* Problem *
Give back the records below exactly, every one, with no pictures.
[START Records to process]
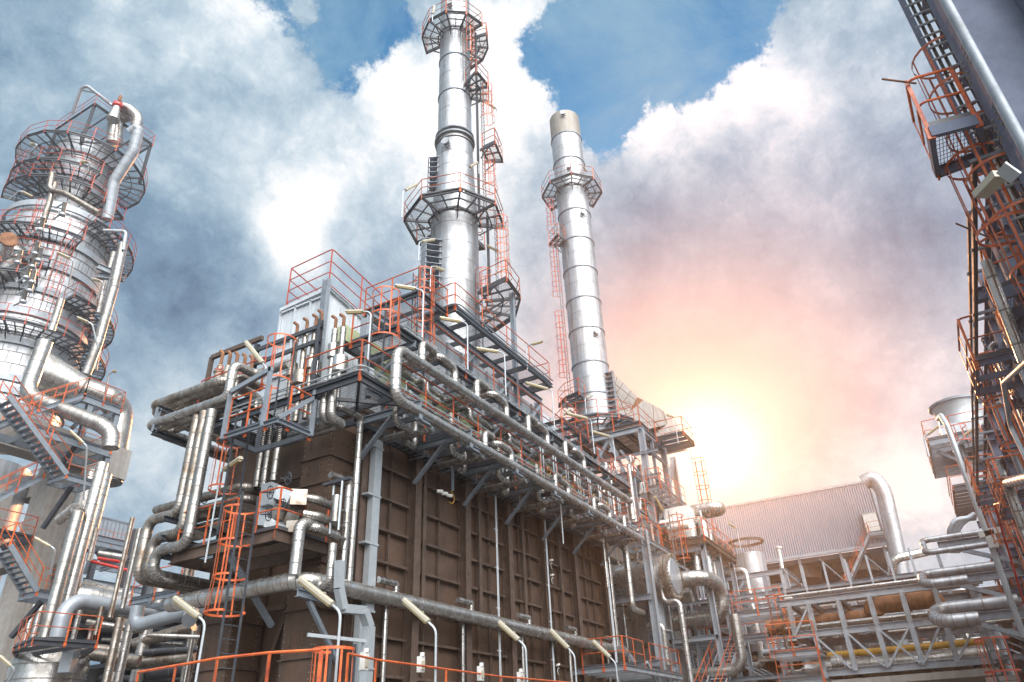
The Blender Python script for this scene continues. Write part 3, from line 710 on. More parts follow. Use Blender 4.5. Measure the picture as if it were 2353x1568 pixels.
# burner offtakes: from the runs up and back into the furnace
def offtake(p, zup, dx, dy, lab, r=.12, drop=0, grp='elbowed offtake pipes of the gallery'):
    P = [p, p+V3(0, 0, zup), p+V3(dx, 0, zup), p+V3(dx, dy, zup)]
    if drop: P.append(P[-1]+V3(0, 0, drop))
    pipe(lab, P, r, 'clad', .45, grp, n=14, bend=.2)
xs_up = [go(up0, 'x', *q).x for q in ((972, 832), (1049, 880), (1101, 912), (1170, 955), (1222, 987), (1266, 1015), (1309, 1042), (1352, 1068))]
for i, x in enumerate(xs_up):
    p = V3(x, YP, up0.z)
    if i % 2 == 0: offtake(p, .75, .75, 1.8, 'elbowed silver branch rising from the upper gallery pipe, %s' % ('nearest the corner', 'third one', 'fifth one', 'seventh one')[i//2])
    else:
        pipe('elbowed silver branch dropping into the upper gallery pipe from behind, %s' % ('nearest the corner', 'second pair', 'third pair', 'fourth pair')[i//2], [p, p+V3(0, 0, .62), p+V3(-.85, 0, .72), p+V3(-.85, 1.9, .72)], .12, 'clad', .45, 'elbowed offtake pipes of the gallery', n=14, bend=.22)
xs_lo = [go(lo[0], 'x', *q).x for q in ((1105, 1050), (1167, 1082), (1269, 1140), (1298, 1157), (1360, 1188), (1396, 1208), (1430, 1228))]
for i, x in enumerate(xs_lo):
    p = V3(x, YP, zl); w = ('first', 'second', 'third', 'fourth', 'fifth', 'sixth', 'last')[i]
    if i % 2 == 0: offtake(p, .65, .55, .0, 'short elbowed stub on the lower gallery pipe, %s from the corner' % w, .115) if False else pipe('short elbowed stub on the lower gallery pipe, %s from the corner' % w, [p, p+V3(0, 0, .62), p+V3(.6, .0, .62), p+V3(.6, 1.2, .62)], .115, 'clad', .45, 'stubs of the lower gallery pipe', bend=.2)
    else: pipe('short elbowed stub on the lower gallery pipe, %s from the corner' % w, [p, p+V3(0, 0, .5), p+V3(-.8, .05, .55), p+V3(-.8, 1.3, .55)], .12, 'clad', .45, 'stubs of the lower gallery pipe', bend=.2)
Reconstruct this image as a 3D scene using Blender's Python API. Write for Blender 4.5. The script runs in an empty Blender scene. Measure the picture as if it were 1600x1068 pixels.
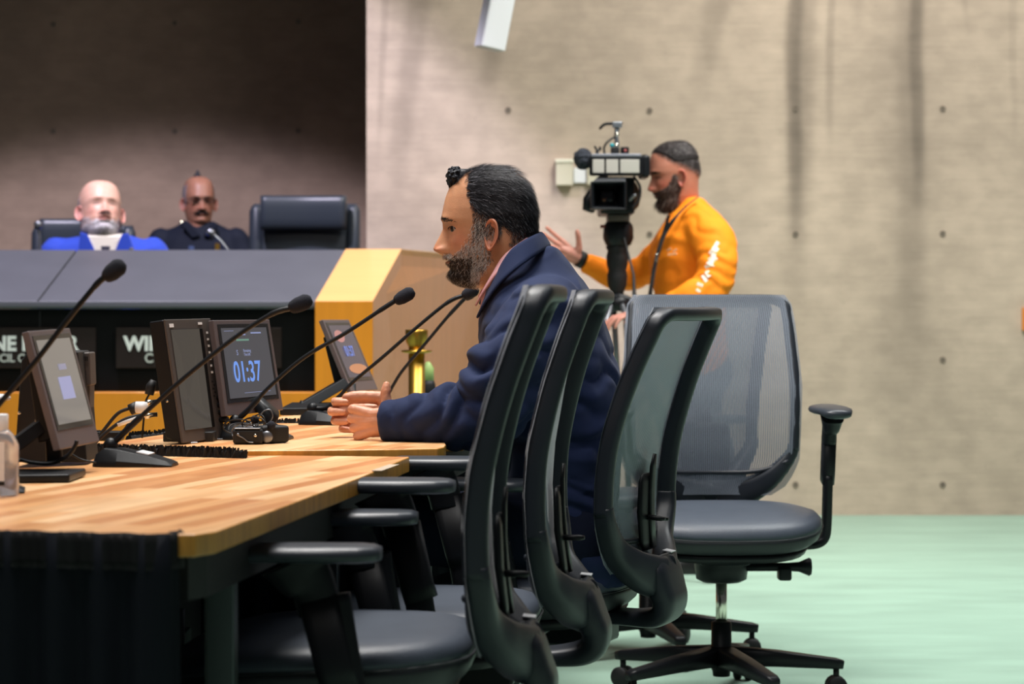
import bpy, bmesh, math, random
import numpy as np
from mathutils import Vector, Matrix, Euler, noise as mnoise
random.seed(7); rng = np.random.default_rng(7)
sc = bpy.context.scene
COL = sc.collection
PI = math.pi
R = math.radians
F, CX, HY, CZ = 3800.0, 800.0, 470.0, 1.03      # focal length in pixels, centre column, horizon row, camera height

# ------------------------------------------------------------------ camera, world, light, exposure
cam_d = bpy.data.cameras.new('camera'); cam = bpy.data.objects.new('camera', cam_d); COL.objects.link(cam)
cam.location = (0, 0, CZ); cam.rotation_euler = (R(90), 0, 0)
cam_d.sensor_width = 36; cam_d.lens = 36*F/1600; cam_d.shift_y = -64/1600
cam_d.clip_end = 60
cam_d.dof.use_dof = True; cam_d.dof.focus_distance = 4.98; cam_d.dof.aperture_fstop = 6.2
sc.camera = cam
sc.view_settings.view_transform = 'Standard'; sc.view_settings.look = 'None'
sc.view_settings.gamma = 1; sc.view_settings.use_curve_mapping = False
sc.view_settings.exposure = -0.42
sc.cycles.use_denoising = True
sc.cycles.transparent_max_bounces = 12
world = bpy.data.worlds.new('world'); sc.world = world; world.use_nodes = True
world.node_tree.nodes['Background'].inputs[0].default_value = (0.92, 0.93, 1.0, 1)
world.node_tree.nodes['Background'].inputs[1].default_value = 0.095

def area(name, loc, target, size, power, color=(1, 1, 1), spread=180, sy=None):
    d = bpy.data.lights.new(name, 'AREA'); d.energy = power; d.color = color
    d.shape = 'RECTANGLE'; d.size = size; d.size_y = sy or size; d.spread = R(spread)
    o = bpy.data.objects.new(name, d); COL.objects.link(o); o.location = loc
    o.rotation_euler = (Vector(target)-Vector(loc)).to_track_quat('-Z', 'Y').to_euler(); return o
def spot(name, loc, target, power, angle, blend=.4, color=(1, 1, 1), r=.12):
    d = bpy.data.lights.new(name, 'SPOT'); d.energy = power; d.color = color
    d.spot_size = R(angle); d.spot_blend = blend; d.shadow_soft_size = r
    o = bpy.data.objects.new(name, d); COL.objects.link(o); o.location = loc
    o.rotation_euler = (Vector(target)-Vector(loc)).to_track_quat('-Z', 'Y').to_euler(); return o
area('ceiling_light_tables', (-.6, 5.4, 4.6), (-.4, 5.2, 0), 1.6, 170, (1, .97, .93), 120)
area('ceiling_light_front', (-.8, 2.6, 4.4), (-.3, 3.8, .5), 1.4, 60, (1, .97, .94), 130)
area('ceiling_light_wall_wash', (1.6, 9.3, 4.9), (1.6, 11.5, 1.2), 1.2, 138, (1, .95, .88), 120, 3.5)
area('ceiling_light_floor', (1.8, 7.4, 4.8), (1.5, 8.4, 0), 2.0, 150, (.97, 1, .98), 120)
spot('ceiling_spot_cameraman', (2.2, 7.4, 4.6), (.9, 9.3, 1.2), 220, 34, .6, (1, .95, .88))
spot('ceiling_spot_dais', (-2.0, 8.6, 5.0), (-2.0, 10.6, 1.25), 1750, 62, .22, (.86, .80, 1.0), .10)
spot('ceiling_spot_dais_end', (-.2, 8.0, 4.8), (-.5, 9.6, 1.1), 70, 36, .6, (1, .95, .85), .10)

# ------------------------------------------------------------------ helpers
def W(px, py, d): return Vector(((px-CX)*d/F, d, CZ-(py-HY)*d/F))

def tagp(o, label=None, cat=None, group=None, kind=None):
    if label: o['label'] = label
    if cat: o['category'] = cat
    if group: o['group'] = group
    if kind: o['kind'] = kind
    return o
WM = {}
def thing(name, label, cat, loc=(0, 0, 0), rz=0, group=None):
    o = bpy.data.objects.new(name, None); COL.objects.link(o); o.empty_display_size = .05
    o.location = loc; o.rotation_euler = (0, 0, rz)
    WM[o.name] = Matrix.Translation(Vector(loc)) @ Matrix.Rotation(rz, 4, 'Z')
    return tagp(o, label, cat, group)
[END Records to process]
* Solution *
The Blender Python script for this scene continues. Write part 3, from line 710 on. More parts follow. Use Blender 4.5. Measure the picture as if it were 2353x1568 pixels.
# burner offtakes: from the runs up and back into the furnace
def offtake(p, zup, dx, dy, lab, r=.12, drop=0, grp='elbowed offtake pipes of the gallery'):
    P = [p, p+V3(0, 0, zup), p+V3(dx, 0, zup), p+V3(dx, dy, zup)]
    if drop: P.append(P[-1]+V3(0, 0, drop))
    pipe(lab, P, r, 'clad', .45, grp, n=14, bend=.2)
xs_up = [go(up0, 'x', *q).x for q in ((972, 832), (1049, 880), (1101, 912), (1170, 955), (1222, 987), (1266, 1015), (1309, 1042), (1352, 1068))]
for i, x in enumerate(xs_up):
    p = V3(x, YP, up0.z)
    if i % 2 == 0: offtake(p, .75, .75, 1.8, 'elbowed silver branch rising from the upper gallery pipe, %s' % ('nearest the corner', 'third one', 'fifth one', 'seventh one')[i//2])
    else:
        pipe('elbowed silver branch dropping into the upper gallery pipe from behind, %s' % ('nearest the corner', 'second pair', 'third pair', 'fourth pair')[i//2], [p, p+V3(0, 0, .62), p+V3(-.85, 0, .72), p+V3(-.85, 1.9, .72)], .12, 'clad', .45, 'elbowed offtake pipes of the gallery', n=14, bend=.22)
xs_lo = [go(lo[0], 'x', *q).x for q in ((1105, 1050), (1167, 1082), (1269, 1140), (1298, 1157), (1360, 1188), (1396, 1208), (1430, 1228))]
for i, x in enumerate(xs_lo):
    p = V3(x, YP, zl); w = ('first', 'second', 'third', 'fourth', 'fifth', 'sixth', 'last')[i]
    if i % 2 == 0: offtake(p, .65, .55, .0, 'short elbowed stub on the lower gallery pipe, %s from the corner' % w, .115) if False else pipe('short elbowed stub on the lower gallery pipe, %s from the corner' % w, [p, p+V3(0, 0, .62), p+V3(.6, .0, .62), p+V3(.6, 1.2, .62)], .115, 'clad', .45, 'stubs of the lower gallery pipe', bend=.2)
    else: pipe('short elbowed stub on the lower gallery pipe, %s from the corner' % w, [p, p+V3(0, 0, .5), p+V3(-.8, .05, .55), p+V3(-.8, 1.3, .55)], .12, 'clad', .45, 'stubs of the lower gallery pipe', bend=.2)
Reconstruct this image as a 3D scene using Blender's Python API. Write for Blender 4.5. The script runs in an empty Blender scene. Measure the picture as if it were 1600x1068 pixels.
import bpy, bmesh, math, random
import numpy as np
from mathutils import Vector, Matrix, Euler, noise as mnoise
random.seed(7); rng = np.random.default_rng(7)
sc = bpy.context.scene
COL = sc.collection
PI = math.pi
R = math.radians
F, CX, HY, CZ = 3800.0, 800.0, 470.0, 1.03      # focal length in pixels, centre column, horizon row, camera height

# ------------------------------------------------------------------ camera, world, light, exposure
cam_d = bpy.data.cameras.new('camera'); cam = bpy.data.objects.new('camera', cam_d); COL.objects.link(cam)
cam.location = (0, 0, CZ); cam.rotation_euler = (R(90), 0, 0)
cam_d.sensor_width = 36; cam_d.lens = 36*F/1600; cam_d.shift_y = -64/1600
cam_d.clip_end = 60
cam_d.dof.use_dof = True; cam_d.dof.focus_distance = 4.98; cam_d.dof.aperture_fstop = 6.2
sc.camera = cam
sc.view_settings.view_transform = 'Standard'; sc.view_settings.look = 'None'
sc.view_settings.gamma = 1; sc.view_settings.use_curve_mapping = False
sc.view_settings.exposure = -0.42
sc.cycles.use_denoising = True
sc.cycles.transparent_max_bounces = 12
world = bpy.data.worlds.new('world'); sc.world = world; world.use_nodes = True
world.node_tree.nodes['Background'].inputs[0].default_value = (0.92, 0.93, 1.0, 1)
world.node_tree.nodes['Background'].inputs[1].default_value = 0.095

def area(name, loc, target, size, power, color=(1, 1, 1), spread=180, sy=None):
    d = bpy.data.lights.new(name, 'AREA'); d.energy = power; d.color = color
    d.shape = 'RECTANGLE'; d.size = size; d.size_y = sy or size; d.spread = R(spread)
    o = bpy.data.objects.new(name, d); COL.objects.link(o); o.location = loc
    o.rotation_euler = (Vector(target)-Vector(loc)).to_track_quat('-Z', 'Y').to_euler(); return o
def spot(name, loc, target, power, angle, blend=.4, color=(1, 1, 1), r=.12):
    d = bpy.data.lights.new(name, 'SPOT'); d.energy = power; d.color = color
    d.spot_size = R(angle); d.spot_blend = blend; d.shadow_soft_size = r
    o = bpy.data.objects.new(name, d); COL.objects.link(o); o.location = loc
    o.rotation_euler = (Vector(target)-Vector(loc)).to_track_quat('-Z', 'Y').to_euler(); return o
area('ceiling_light_tables', (-.6, 5.4, 4.6), (-.4, 5.2, 0), 1.6, 170, (1, .97, .93), 120)
area('ceiling_light_front', (-.8, 2.6, 4.4), (-.3, 3.8, .5), 1.4, 60, (1, .97, .94), 130)
area('ceiling_light_wall_wash', (1.6, 9.3, 4.9), (1.6, 11.5, 1.2), 1.2, 138, (1, .95, .88), 120, 3.5)
area('ceiling_light_floor', (1.8, 7.4, 4.8), (1.5, 8.4, 0), 2.0, 150, (.97, 1, .98), 120)
spot('ceiling_spot_cameraman', (2.2, 7.4, 4.6), (.9, 9.3, 1.2), 220, 34, .6, (1, .95, .88))
spot('ceiling_spot_dais', (-2.0, 8.6, 5.0), (-2.0, 10.6, 1.25), 1750, 62, .22, (.86, .80, 1.0), .10)
spot('ceiling_spot_dais_end', (-.2, 8.0, 4.8), (-.5, 9.6, 1.1), 70, 36, .6, (1, .95, .85), .10)

# ------------------------------------------------------------------ helpers
def W(px, py, d): return Vector(((px-CX)*d/F, d, CZ-(py-HY)*d/F))

def tagp(o, label=None, cat=None, group=None, kind=None):
    if label: o['label'] = label
    if cat: o['category'] = cat
    if group: o['group'] = group
    if kind: o['kind'] = kind
    return o
WM = {}
def thing(name, label, cat, loc=(0, 0, 0), rz=0, group=None):
    o = bpy.data.objects.new(name, None); COL.objects.link(o); o.empty_display_size = .05
    o.location = loc; o.rotation_euler = (0, 0, rz)
    WM[o.name] = Matrix.Translation(Vector(loc)) @ Matrix.Rotation(rz, 4, 'Z')
    return tagp(o, label, cat, group)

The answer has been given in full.